## Data excerpt:
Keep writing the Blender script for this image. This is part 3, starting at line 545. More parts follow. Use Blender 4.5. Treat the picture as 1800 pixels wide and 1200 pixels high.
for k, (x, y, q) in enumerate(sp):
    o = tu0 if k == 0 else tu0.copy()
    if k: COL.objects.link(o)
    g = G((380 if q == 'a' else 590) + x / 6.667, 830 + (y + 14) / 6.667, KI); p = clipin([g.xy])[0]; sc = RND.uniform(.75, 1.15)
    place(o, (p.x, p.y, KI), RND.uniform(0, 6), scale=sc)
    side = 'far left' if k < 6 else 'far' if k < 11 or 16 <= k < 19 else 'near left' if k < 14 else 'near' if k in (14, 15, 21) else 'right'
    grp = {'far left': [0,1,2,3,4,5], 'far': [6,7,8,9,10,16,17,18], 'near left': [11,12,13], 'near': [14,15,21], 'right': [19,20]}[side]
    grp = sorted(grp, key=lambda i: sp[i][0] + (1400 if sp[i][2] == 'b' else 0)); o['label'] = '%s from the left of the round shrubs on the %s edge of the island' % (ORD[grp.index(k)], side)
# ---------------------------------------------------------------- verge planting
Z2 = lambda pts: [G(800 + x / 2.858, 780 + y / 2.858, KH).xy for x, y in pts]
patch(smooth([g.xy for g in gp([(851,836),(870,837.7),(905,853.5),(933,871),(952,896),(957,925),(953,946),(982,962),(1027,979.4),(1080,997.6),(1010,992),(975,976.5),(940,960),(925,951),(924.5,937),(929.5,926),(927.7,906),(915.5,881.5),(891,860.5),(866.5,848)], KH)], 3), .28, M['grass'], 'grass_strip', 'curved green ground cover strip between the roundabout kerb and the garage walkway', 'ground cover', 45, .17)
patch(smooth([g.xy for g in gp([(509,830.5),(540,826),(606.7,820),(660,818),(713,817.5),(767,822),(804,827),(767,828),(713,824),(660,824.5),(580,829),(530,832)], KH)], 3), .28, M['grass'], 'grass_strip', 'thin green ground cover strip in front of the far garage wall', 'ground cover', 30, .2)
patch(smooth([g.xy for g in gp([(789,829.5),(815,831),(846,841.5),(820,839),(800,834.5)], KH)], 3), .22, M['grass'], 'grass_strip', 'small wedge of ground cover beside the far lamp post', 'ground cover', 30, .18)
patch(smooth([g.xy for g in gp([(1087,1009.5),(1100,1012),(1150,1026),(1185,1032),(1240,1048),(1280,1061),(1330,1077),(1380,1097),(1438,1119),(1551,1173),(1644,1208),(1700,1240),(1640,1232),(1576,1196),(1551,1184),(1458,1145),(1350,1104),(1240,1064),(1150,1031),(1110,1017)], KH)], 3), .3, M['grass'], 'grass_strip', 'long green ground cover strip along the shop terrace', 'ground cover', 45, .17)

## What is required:
Reproduce the listing in full. Keep it exactly as written.

## The result:
Keep writing the Blender script for this image. This is part 3, starting at line 545. More parts follow. Use Blender 4.5. Treat the picture as 1800 pixels wide and 1200 pixels high.
for k, (x, y, q) in enumerate(sp):
    o = tu0 if k == 0 else tu0.copy()
    if k: COL.objects.link(o)
    g = G((380 if q == 'a' else 590) + x / 6.667, 830 + (y + 14) / 6.667, KI); p = clipin([g.xy])[0]; sc = RND.uniform(.75, 1.15)
    place(o, (p.x, p.y, KI), RND.uniform(0, 6), scale=sc)
    side = 'far left' if k < 6 else 'far' if k < 11 or 16 <= k < 19 else 'near left' if k < 14 else 'near' if k in (14, 15, 21) else 'right'
    grp = {'far left': [0,1,2,3,4,5], 'far': [6,7,8,9,10,16,17,18], 'near left': [11,12,13], 'near': [14,15,21], 'right': [19,20]}[side]
    grp = sorted(grp, key=lambda i: sp[i][0] + (1400 if sp[i][2] == 'b' else 0)); o['label'] = '%s from the left of the round shrubs on the %s edge of the island' % (ORD[grp.index(k)], side)
# ---------------------------------------------------------------- verge planting
Z2 = lambda pts: [G(800 + x / 2.858, 780 + y / 2.858, KH).xy for x, y in pts]
patch(smooth([g.xy for g in gp([(851,836),(870,837.7),(905,853.5),(933,871),(952,896),(957,925),(953,946),(982,962),(1027,979.4),(1080,997.6),(1010,992),(975,976.5),(940,960),(925,951),(924.5,937),(929.5,926),(927.7,906),(915.5,881.5),(891,860.5),(866.5,848)], KH)], 3), .28, M['grass'], 'grass_strip', 'curved green ground cover strip between the roundabout kerb and the garage walkway', 'ground cover', 45, .17)
patch(smooth([g.xy for g in gp([(509,830.5),(540,826),(606.7,820),(660,818),(713,817.5),(767,822),(804,827),(767,828),(713,824),(660,824.5),(580,829),(530,832)], KH)], 3), .28, M['grass'], 'grass_strip', 'thin green ground cover strip in front of the far garage wall', 'ground cover', 30, .2)
patch(smooth([g.xy for g in gp([(789,829.5),(815,831),(846,841.5),(820,839),(800,834.5)], KH)], 3), .22, M['grass'], 'grass_strip', 'small wedge of ground cover beside the far lamp post', 'ground cover', 30, .18)
patch(smooth([g.xy for g in gp([(1087,1009.5),(1100,1012),(1150,1026),(1185,1032),(1240,1048),(1280,1061),(1330,1077),(1380,1097),(1438,1119),(1551,1173),(1644,1208),(1700,1240),(1640,1232),(1576,1196),(1551,1184),(1458,1145),(1350,1104),(1240,1064),(1150,1031),(1110,1017)], KH)], 3), .3, M['grass'], 'grass_strip', 'long green ground cover strip along the shop terrace', 'ground cover', 45, .17)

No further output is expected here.